O Caralho é o número 10 (ou Cada um tem as epifanias que merece)
Uma
vez eu fui à bola e tive uma revelação que até hoje. Uma epifania, como agora se diz para evitar confusões com a velha química fotográfica.
Eram outros tempos, sobras de vacas gordas que ainda me davam para subir
até à prazenteira companhia e insubstituível comida do Sr. Vilaça, no Conselheiro,
em Paredes de Coura.

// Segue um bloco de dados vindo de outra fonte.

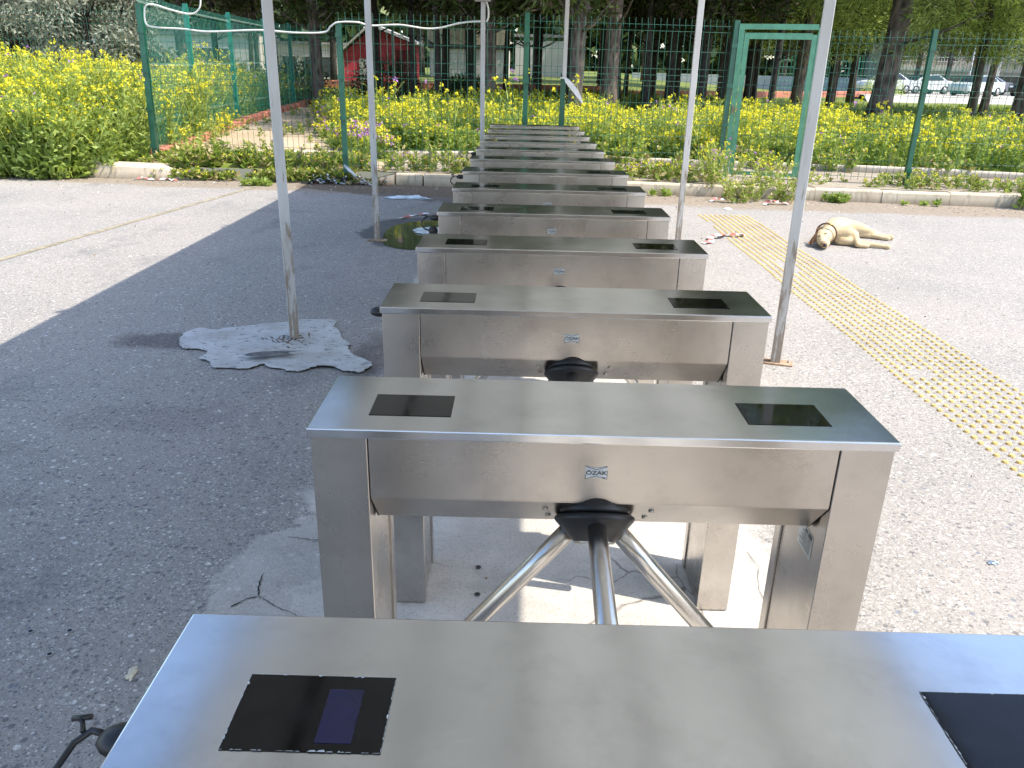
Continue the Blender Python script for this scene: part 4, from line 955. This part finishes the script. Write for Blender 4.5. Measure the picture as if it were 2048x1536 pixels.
shrub(-12.6, 26, 'dark shrub behind the tall mustard', 2.2, 1.6, seed=4, n=3500)
shrub(-16.5, 24, 'dark shrub at the left edge behind the mustard', 2.4, 1.7, seed=5, n=3500)
shrub(26.5, 61, 'bright green shrub beside the parked white cars', 1.6, 1.6, 'leaf2', seed=6)

# ================================================================ BUILDINGS AND FAR THINGS
zh = land_h(-6, 45)
hut = thing('shed', 'red metal shed with a pale sloping roof among the dark pines', 'shed', (-7.05, 45, zh))
mr = plain('red_sheet', (.62, .06, .10), .55, var=.2, vs=2)
mb = MB(); mb.prism([(-1.8, -1.4, 0), (1.75, -1.4, 0), (1.75, -1.4, 2.0), (-.25, -1.4, 2.75), (-1.8, -1.4, 1.5)], (0, 0, 0), (0, 2.8, 0)); hw_ = mb.build('wall', mr, hut)
mb = MB(); mb.prism([(-.35, -1.7, 2.82), (2.0, -1.7, 1.98), (2.0, -1.7, 2.12), (-.35, -1.7, 2.97)], (0, 0, 0), (0, 3.4, 0)); mb.prism([(-.36, -1.7, 2.8), (-2.05, -1.7, 1.42), (-2.05, -1.7, 1.52), (-.36, -1.7, 2.93)], (0, 0, 0), (0, 3.4, 0)); mb.build('roof', plain('pale_roof', (.6, .62, .62), .5), hut)
mb = MB(); mb.box(-1.0, -.35, -1.44, -1.405, .05, 1.25); mb.build('door', plain('pale_door', (.5, .5, .48), .5), hut)
mb = MB(); mb.box(.9, 1.7, -1.43, -1.405, .0, 1.7); mb.build('side_panel', plain('dark_red_panel', (.2, .02, .03), .6), hut)
def block(name, x0, x1, y, z0, z1, c, label, cat='building', bands=(), depth=5, win=()):
    b = thing(name, label, cat, ((x0 + x1) / 2, y, z0)); hw2 = (x1 - x0) / 2
    mb = MB(); mb.box(-hw2, hw2, 0, depth, -.3, z1 - z0); mb.build('wall', plain(name + '_wall', c, .8, var=.08, vs=1.5), b)
    for (a, bb, mc) in bands:
        mb = MB(); mb.box(-hw2 - .1, hw2 + .1, -.12, -.01, a, bb); mb.build('roof_band', plain(name + '_band', mc, .7), b)
    for (a, bb, c0, c1) in win:
        mb = MB(); mb.box(-hw2 + a, -hw2 + bb, -.04, -.008, c0, c1); wn = mb.build('window', plain(name + '_glass', (.05, .06, .07), .15), b)
        mb = MB(); mb.box(-hw2 + a - .06, -hw2 + bb + .06, -.06, -.042, c1, c1 + .07); mb.box(-hw2 + a - .06, -hw2 + bb + .06, -.06, -.042, c0 - .07, c0); mb.build('frame', M['tape'], wn)
    return b
block('container', -6.2, -.6, 60, 1.45, 3.15, (.62, .60, .55), 'white container with a dark strip and beige top behind the pine trunks', 'container', ((1.7, 2.0, (.06, .055, .05)), (2.0, 3.0, (.4, .34, .25))))
block('white_building', -.2, 5.2, 66, 1.5, 4.0, (.5, .51, .51), 'long low white building behind the trunks right of the junction box post', 'building', ((2.75, 2.95, (.25, .25, .26)),), 5, ((4.2, 4.9, .9, 1.8),))
block('white_building', -24, -14.2, 47, 1.0, 3.3, (.66, .62, .58), 'white walled building behind the olive bush at the left', 'building', ((2.25, 2.4, (.3, .28, .26)),), 4, ((6.0, 8.0, .3, 1.6),))
block('white_building', -13.8, -9.6, 49, 1.0, 3.0, (.68, .66, .62), 'white walled building seen through the teal fence', 'building', ((1.95, 2.1, (.4, .38, .36)),), 4, ((.3, 1.0, .0, 1.3), (1.5, 3.3, .2, 1.3)))
bq = block('grey_building', 40, 58, 92, .8, 8.5, (.42, .40, .37), 'grey building with railings behind the parked cars at the right', 'building', ((2.0, 2.35, (.5, .5, .5)), (6.2, 6.6, (.25, .24, .22))), 8, ((1, 3, 3, 5.2), (5, 7, 3, 5.2), (9, 11, 3, 5.2), (2, 16, .3, 1.6)))
mb = MB()
for i in range(60): mb.box(-9 + i * .3, -9 + i * .3 + .05, -.5, -.45, 2.36, 3.3)
mb.box(-9, 9, -.52, -.44, 3.3, 3.38); mb.build('railing', plain('white_rail', (.6, .62, .65), .5), bq)
block('low_wall', 10, 33, 74, .5, 1.9, (.33, .36, .38), 'low grey wall in the distance behind the lawn', 'wall', (), .4)
cf = thing('wire_fence', 'tall green sports court fence in the distance left of the parked cars', 'fence', (28, 66, .4))
mb = MB()
for i in range(7): mb.box(-8 + i * 1.6, -8 + i * 1.6 + .08, -.04, .04, 0, 3.0)
mb.build('fence_post', M['fence_far'], cf)
wire_panel((-8, 0), (1.7, 0), .1, 3.0, M['fence_far'], cf, .3, .02, (), .5)
wire_panel((1.7, 0), (4.5, -6), .1, 2.4, M['fence_far'], cf, .3, .02, (), .5)
def lamp(x, y, z, h, label, w_=.08):
    t = thing('lamp_post', label, 'lamp post', (x, y, z)); mb = MB(); mb.tube([(0, 0, 0), (0, 0, h * .5), (0, 0, h)], [w_ * 1.3, w_, w_ * .7], 10); mb.build('pole', plain('pole_white', (.66, .67, .68), .4), t)
    mb = MB(); mb.box(-.75, .75, -.06, .06, h, h + .09, .01); mb.box(-.75, -.35, -.1, .12, h + .09, h + .2, .02); mb.box(.35, .75, -.1, .12, h + .09, h + .2, .02); mb.build('lamp_head', plain('lamp_grey', (.6, .6, .6), .4), t)
lamp(37.2, 70, .5, 6.1, 'slim white lamp post with a T shaped head at the right above the cars')
lamp(13.5, 60, .7, 4.5, 'slim white lamp post seen between the two right shelter posts', .06)
t = thing('pillar', 'tall white pillar with a small blue mark behind the thick trunk at the right', 'pillar', (44.6, 80, .4)); mb = MB(); mb.box(-.42, .42, -.3, .3, 0, 5.6, .02); mb.build('column', plain('pillar_white', (.7, .7, .68), .6), t)
mb = MB(); mb.box(-.2, .2, -.33, -.301, 2.7, 3.4); mb.build('sign', plain('blue_sign', (.05, .12, .4), .5), t)
# parking ground under the cars
me = bpy.data.meshes.new('parking_lot'); me.from_pydata([(22, 52, .3), (62, 52, .3), (24, 58, .80), (62, 58, .80), (30, 88, .85), (72, 90, .85)], [], [(0, 1, 3, 2), (2, 3, 5, 4)]); tag(link('parking_lot', me, plain('parking_asphalt', (.4, .38, .35), .85, var=.15, vs=1)), kind='structure')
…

Mas o jogo: no campo à borda da estrada que desce para Ponte de Lima, era um
Castanheira-Paçô, prélio que eu prognosticara sem história, coisa para
zero-zero ou menos, mas estava esfericamente enganado. Foram três secos
em dia de chuva, frio e nevoeiro. Nevoeiríssimo. Nem um palmo eu via à
frente do nariz, literalmente, e peço que, por favor, não se
escandalizem com tanta literalidade: com uma mão a segurar o chuço e a
outra enfiada no bolso das calças, a gozar o quentinho da ferramenta,
não tinha um terceiro palmo à mão, só mesmo se pedisse um palmo
emprestado ao parceiro do lado, e eu não estava para aí virado.
Portanto, não via um palmo à frente do nariz, que fique assente. O
nevoeiro, nevoeiríssimo, era tanto que às vezes, junto à outra baliza,
eu seja ceguinho se não era capaz de jurar que os atletas de ambas as equipas estavam a jogar
em braille. Ao árbitro já não chegava essa coisa nova que é a sinalética,
apitava de megafone, marcava faltas por sms, e fosse o que Deus
quisesse. E eu sem saber se o bloco era baixo e se a pressão era alta,
matérias que me interessam sobremaneira. E o último terço do terreno,
onde estaria realmente o último terço do terreno?
Lá no
alto da serra, o tecto de nevoeiro era tão denso, quase sólido, que
aquilo já não era um campo de futebol, parecia mais um pavilhão
gimnodesportivo, e eu ali dentro, compactado, com falta de ar, estou
aqui estou a ligar para o 112. E cá está: como, ainda por cima, éramos
apenas 19 pessoas e quatro gê-nê-erres a ouver o jogo, não se via mas
ouvia-se tudo o que se passava dentro das quatro linhas. Foi assim que
de repente, entra o primeiro golo, entra o segundo, as minhas enregeladas
porém atentíssimas orelhas começaram a captar: "Vai, Caralho!", "Sobe,
Caralho!", "Entra, Caralho!", "Sai, Caralho!", "Dá-lhe, Caralho!",
"Força, Caralho!"... E eu cá para os meus botões, mais admirado era
impossível: - Ai que caralho, queres tu ver que o Caralho joga
no Castanheira? Mas quem caralho será?
Estava,
é preciso que se diga, admirado mas também intrigado, consumição a dobrar. A minha sorte foi que,
aproveitando um bocanho, lá acabou por entrar o terceiro dos da casa,
marcado pelo 10, imediatamente abraçado pela sua equipa em peso, a
aberta deu para ver. "Golo, Caralho!", "Boa, Caralho!", "É assim mesmo,
Caralho!", "És o maior, Caralho!", gritavam-lhe os eufóricos colegas,
pendurando-se-lhe no pescoço. Com o árbitro a dizer que eram que horas e
a festa a terminar, como manda a tradição, com calduços e palmadinhas
no rabo, embora toda a gente saiba que não há gays no futebol, eu
percebi finalmente: o número 10 é que é o Caralho.